In Kasrils' storyline there's no mention of the multi-billion rand collusion in the construction sector well underway before 2009, but uncovered in the present term. There's no critique of senior politicians in the previous ANC administration who, in the name of BEE, called on blacks to “become filthy rich”. We have a policing problem? I agree. But let's not forget a certain Mbeki-era police commissioner found guilty of consorting with low-life criminals and lumpen-capitalists. None of that's an excuse for weaknesses in the present - but it all points to a much more systemic set of problems than Kasrils' personal grudges will allow.

His current speaking truth to power would also be more convincing if he'd spoken a tad more truth when he had power. In 1994 the SACP warned of gravy train dangers. Kasrils was quiet. From 1996 many across the Alliance raised concern about the swing into neo-liberalism. Kasrils was missing in action. When AIDS denialism was raging, Kasrils was silent. Those who spoke out, and there were many in the ANC Alliance, were vilified. There were attempts to provoke walk-outs and instigate expulsions.

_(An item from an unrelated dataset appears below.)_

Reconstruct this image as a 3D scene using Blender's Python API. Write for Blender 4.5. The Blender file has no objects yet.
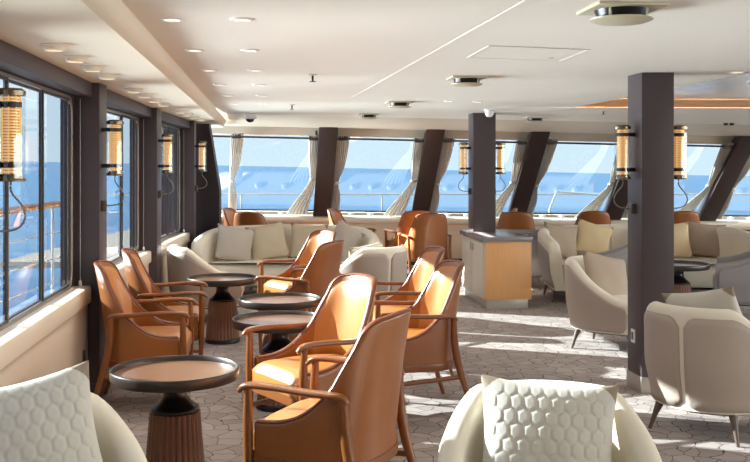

These were difficult times for many loyal ANC cadres. Personally I found strength in what I'd learnt back in 1973 from a certain Frank. He warned that a liberation struggle was a complex, long-term undertaking. He said no organisation is without weaknesses. He cited the inspiring example of the young Chris Hani who penned a memorandum to the ANC leadership in 1969 raising concerns about corruption. Hani narrowly escaped a death sentence, but remained steadfast in his membership and commitment to the movement. Frank constantly emphasised revolutionary organisations are bigger than individuals. Never behave petulantly, he advised, out of a personal grudge.